This solution uses DFS (Depth First Search) Algorithm and looks for a unique solution to the given Sudoku Puzzle.

DFS Solution

/**
 * @param {character[][]} board
 * @return {void} Do not return anything, modify board in-place instead.
 */
const solveSudoku = function(board) {
  canSolveCheck(board, 0, 0);
};

// sudoku solver (backtracking) Time complexity = O(9^m)  m = number of spaces to be filled.

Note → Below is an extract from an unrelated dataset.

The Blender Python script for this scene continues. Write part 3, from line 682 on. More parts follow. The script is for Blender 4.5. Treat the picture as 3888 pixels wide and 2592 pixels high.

const canSolveCheck = (board, x, y) => {
  if (x === 9) {
    return true;
  } else if (y === 9) {
    return canSolveCheck(board, x + 1, 0);
  }
  if (board[x][y] !== '.') {
    return canSolveCheck(board, x, y + 1);
  } else {
    for (let i = 1; i <= 9; i++) {
      board[x][y] = i + '';
      if (valid(board, x, y) && canSolveCheck(board, x, y + 1)) {
        return true;
      }
      board[x][y] = '.';
    }
    return false;
  }
};

const valid = (board, x, y) => {
  const i = board[x][y];
  for (let k = 0; k < 9; k++) {
    if (k !== y && board[x][k] === i) {
      return false;
    }
    if (k !== x && board[k][y] === i) {
      return false;
    }
    const row = Math.floor(x / 3) * 3 + Math.floor(k / 3);
    const col = Math.floor(y / 3) * 3 + (k % 3);
    if (!(row === x && col === y) && board[row][col] === i) {
      return false;
    }
  }
  return true;
};

Using a Map

Instead of running valid() for all possible values, we can pre-compute and check if the current value is valid.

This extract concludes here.